In a small Midwestern town, a father shops around for enough food to bring to his wife and four children. He stretches his dollars, as his father did before him, and Grandpa before that. None have asked for ongoing ups and downs of the local economy, but it has long settled among them. Perhaps someday there will be a return to locally grown food as a standard, rather than as a set of anomalies, but for now, he and they push forward, day to day.
On the roof of an apartment, in a hardscrabble Caribbean neighbourhood, three young men sit and discuss how they might respond to news of a wealthy man taking charge of their country. They didn’t choose him, and though he offers hope of stability, they have heard it all before-as have their parents and grandparents, going back eight generations. Perhaps someday, there will be a true and honest consultation among the people, but for now, the young men will follow whoever seems to have the power on the streets of their city.
I think of these people, and others, as I sit in an apartment which I chose, in the city where I gladly chose to live, eating food that I prepared myself, from ingredients also freely chosen. It hasn’t always been a life of choice, at least outwardly.

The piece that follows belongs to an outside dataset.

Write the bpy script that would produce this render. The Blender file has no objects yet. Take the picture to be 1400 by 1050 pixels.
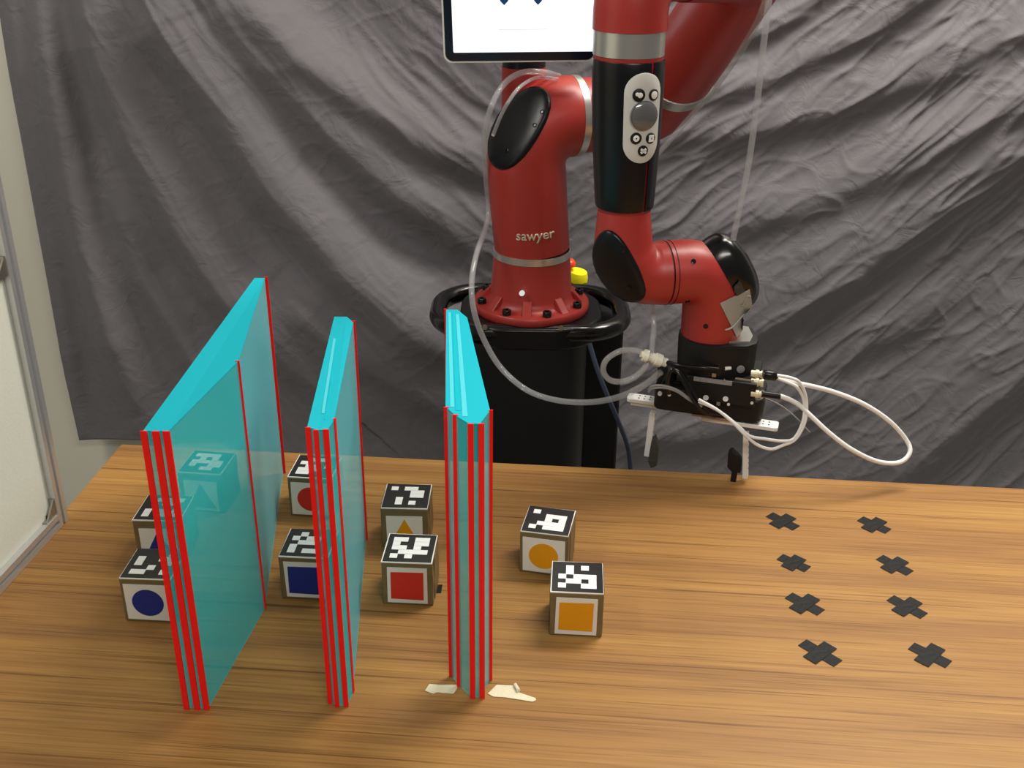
import bpy, bmesh, math, random
import numpy as np
from mathutils import Vector, Matrix, noise
from mathutils.bvhtree import BVHTree
random.seed(4)
C = bpy.context.scene.collection
PI = math.pi
# ------------------------------------------------------------------ camera
TT = 0.75                       # table top height
CZ = TT + 0.7846                # camera height
F, TH, RO = 1468.95, math.radians(25.47), math.radians(0.606)
cam = bpy.data.cameras.new('camera'); co = bpy.data.objects.new('camera', cam); C.objects.link(co)
cam.sensor_width = 36; cam.sensor_fit = 'HORIZONTAL'; cam.lens = F*36/1400; cam.clip_start = 0.02
co.matrix_world = Matrix.Translation((0, 0, CZ)) @ Matrix.Rotation(PI/2-TH, 4, 'X') @ Matrix.Rotation(RO, 4, 'Z')
bpy.context.scene.camera = co
# ------------------------------------------------------------------ world, lights, exposure
w = bpy.data.worlds.new('world'); bpy.context.scene.world = w; w.use_nodes = True
w.node_tree.nodes['Background'].inputs[0].default_value = (1.0, 0.97, 0.92, 1)
w.node_tree.nodes['Background'].inputs[1].default_value = 0.13
def ceiling_lamp(x, y, z, sx, sy, power, col=(1, .95, .87)):
    l = bpy.data.lights.new('ceiling_light', 'AREA'); l.shape = 'RECTANGLE'; l.size = sx; l.size_y = sy; l.energy = power; l.color = col
    o = bpy.data.objects.new('ceiling_light', l); C.objects.link(o); o.location = (x, y, z); return o
ceiling_lamp(1.0, 1.85, 2.75, 1.3, 0.5, 60)
ceiling_lamp(0.6, -0.9, 2.75, 1.4, 0.5, 46)
ceiling_lamp(-1.5, 0.7, 2.75, 0.5, 1.2, 30)
vs = bpy.context.scene.view_settings
vs.view_transform = 'Standard'; vs.look = 'None'; vs.exposure = 0.0; vs.gamma = 1; vs.use_curve_mapping = False

# ------------------------------------------------------------------ helpers
def ray(u, v):
    a = (u-700)/F; b = (v-525)/F; c, s = math.cos(RO), math.sin(RO); a, b = c*a+s*b, -s*a+c*b
    return Vector((a, math.cos(TH)-b*math.sin(TH), -math.sin(TH)-b*math.cos(TH)))
def P(u, v, y):                 # point at horizontal distance y seen in direction u, v
    d = ray(u, v); return d*(y/d.y) + Vector((0, 0, CZ))
def T(u, v, z=TT):
    d = ray(u, v); return d*((z-CZ)/d.z) + Vector((0, 0, CZ))
def lin(r, g, b):
    f = lambda c: (c/255/12.92) if c <= 10 else ((c/255+.055)/1.055)**2.4
    return (f(r), f(g), f(b), 1)
def mat(name, rgb, rough=.5, metal=0, bump=0, bscale=200, var=0, coat=0, trans=0, spec=.5, linear=None):
    m = bpy.data.materials.new(name); m.use_nodes = True; n = m.node_tree; b = n.nodes['Principled BSDF']
    col = linear or lin(*rgb)
    b.inputs['Base Color'].default_value = col
    b.inputs['Roughness'].default_value = rough; b.inputs['Metallic'].default_value = metal
    b.inputs['Coat Weight'].default_value = coat; b.inputs['Transmission Weight'].default_value = trans
    b.inputs['Specular IOR Level'].default_value = spec
    if bump or var:
        tc = n.nodes.new('ShaderNodeTexCoord'); nz = n.nodes.new('ShaderNodeTexNoise'); nz.inputs['Scale'].default_value = bscale
        nz.inputs['Detail'].default_value = 4; n.links.new(tc.outputs['Object'], nz.inputs['Vector'])
    if bump:
        bp = n.nodes.new('ShaderNodeBump'); bp.inputs['Strength'].default_value = bump; bp.inputs['Distance'].default_value = .002
        n.links.new(nz.outputs['Fac'], bp.inputs['Height']); n.links.new(bp.outputs['Normal'], b.inputs['Normal'])
    if var:
        mx = n.nodes.new('ShaderNodeMixRGB'); mx.inputs['Color1'].default_value = tuple(c*(1-var) for c in col[:3])+(1,)
        mx.inputs['Color2'].default_value = tuple(min(1, c*(1+var)) for c in col[:3])+(1,)
        n.links.new(nz.outputs['Fac'], mx.inputs['Fac']); n.links.new(mx.outputs[0], b.inputs['Base Color'])
    return m
def see_through(name, rgb, alpha, linear=None):
    m = bpy.data.materials.new(name); m.use_nodes = True; n = m.node_tree; b = n.nodes['Principled BSDF']
    b.inputs['Base Color'].default_value = linear or lin(*rgb); b.inputs['Roughness'].default_value = .9
    b.inputs['Specular IOR Level'].default_value = 0; b.inputs['Alpha'].default_value = alpha
    return m
def emit(name, rgb, s):
    m = bpy.data.materials.new(name); m.use_nodes = True; n = m.node_tree; b = n.nodes['Principled BSDF']
    b.inputs['Base Color'].default_value = (0, 0, 0, 1); b.inputs['Emission Color'].default_value = lin(*rgb); b.inputs['Emission Strength'].default_value = s
    return m
M = {}
M['red'] = mat('red_paint', (0, 0, 0), .38, bump=.04, bscale=600, linear=(.37, .030, .023, 1))
M['black'] = mat('black_plastic', (14, 14, 18), .3, spec=.35)
M['black_matt'] = mat('black_matt', (17, 17, 18), .5, spec=.35)
M['black_gloss'] = mat('black_gloss', (10, 10, 11), .2, spec=.55)
M['gripper_black'] = mat('gripper_black', (14, 14, 15), .5, spec=.35)
M['pedestal'] = mat('pedestal_black', (12, 12, 13), .42)
M['silver'] = mat('brushed_silver', (205, 205, 200), .3, metal=.85, bump=.03, bscale=400)
M['alu'] = mat('aluminium', (205, 205, 205), .35, metal=.7, bump=.02)
M['alu_white'] = mat('white_aluminium', (225, 225, 222), .45, metal=.2)
M['steel'] = mat('steel', (170, 168, 160), .3, metal=.9)
M['gold'] = mat('brass', (222, 212, 182), .35, metal=.35)
M['pad'] = mat('pad_grey', (205, 205, 200), .5)
M['knob'] = mat('knob_grey', (95, 95, 98), .2, coat=.8)
M['bezel'] = mat('bezel_dark_blue', (16, 24, 40), .15)
M['white'] = mat('white_plastic', (235, 235, 230), .45)
M['ivory'] = mat('ivory_plastic', (232, 230, 212), .4)
M['cable_white'] = mat('cable_white', (228, 228, 226), .5)
M['paper'] = mat('label_paper', (226, 222, 212), .55, bump=.2, bscale=60)
M['paper_top'] = mat('marker_paper', (244, 240, 232), .4)
M['ink'] = mat('marker_black', (34, 34, 34), .28, bump=.25, bscale=55)
M['cell'] = mat('marker_white', (248, 248, 246), .4)
M['card'] = mat('brown_taped_card', (112, 97, 66), .4, bump=.5, bscale=45, var=.25)
M['blue'] = mat('label_blue', (22, 42, 128), .5)
M['rlab'] = mat('label_red', (206, 44, 34), .5)
M['ylab'] = mat('label_yellow', (222, 150, 8), .5)
M['glab'] = mat('label_grey', (118, 96, 92), .5)
M['tape_black'] = mat('black_cloth_tape', (17, 17, 19), .6, spec=.25, bump=.5, bscale=150, var=.3)
M['masking'] = mat('masking_tape', (226, 216, 186), .6, bump=.5, bscale=120, var=.08)
M['duct'] = mat('duct_tape', (160, 158, 150), .4, metal=.1, bump=.6, bscale=60)
M['brown'] = mat('brown_strip', (150, 112, 88), .5)
M['padbrown'] = mat('finger_pad', (58, 54, 48), .7, bump=.6, bscale=200)
M['bluecable'] = mat('blue_grey_cable', (60, 68, 86), .45)
M['greycable'] = mat('grey_cable', (130, 128, 128), .5)
M['orange'] = mat('stop_red', (238, 70, 30), .3)
M['yellow'] = mat('stop_yellow', (246, 236, 20), .4)
M['wall'] = mat('cream_wall_paint', (232, 229, 210), .8, bump=.1, bscale=200, var=.03)
M['panel'] = mat('white_infill_panel', (222, 221, 208), .6, bump=.15, bscale=300, var=.03)
M['floor'] = mat('floor_grey', (120, 118, 112), .5, bump=.1, bscale=10, var=.1)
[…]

Yet, the changes that have taken place in my life have been influenced by my preferences-even when those choices are small, limited and not the most optimal.
I hope and pray, for each person finding self in harrowing conditions, or in debilitatingly privileged states, to ponder the options that may be available-and take the ones that will bring beneficence, even if it starts out as a few more morsels, or a bit more conscientious self-restraint.